Sunday, February 02, 2003

i had another dream featuring evan and a saying goodbye theme last night.

it's the day i am supposed to leave. evan, me and his entire family are at the airport.
strangely enough, i am walking around alone a lot. evan is busy doing something else at the aiport, which makes me sad. there is some reason why he is not with me, even though it is just a short while until i head off, and no matter how hard i convince myself it's okay, it isn't. whatever he is doing doesn't seem important to me.

i walk through the airport, and strangely enough still have some AUS dollars, that i am eager to spend, but i can't decide, mainly because i don't feel like getting junk i'll have to throw out in a few months when i want to move permanently.

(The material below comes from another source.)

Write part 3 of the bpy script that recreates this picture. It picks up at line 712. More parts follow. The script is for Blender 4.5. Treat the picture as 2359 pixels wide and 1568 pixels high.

it's suddenly half an hour before the plane takes off. evan stops what he is doing, and we are trailed by his family. we pass a supermarket in the airport, and i realise i need to get a large jar of vegemite (which i forgot to get this time), but the shelf where the vegemite is supposed to be is empty.

it's fifteen minutes before my plane takes off, and we are heading up a staircase to where the plane will be. i hate it all, hate the rush, hate having so many people there, hate leaving, hate not having had time alone with evan, and i start sobbing and start waking up.
while that happens, i realise that i don't want to wake up.

in my dream, evan is at least there.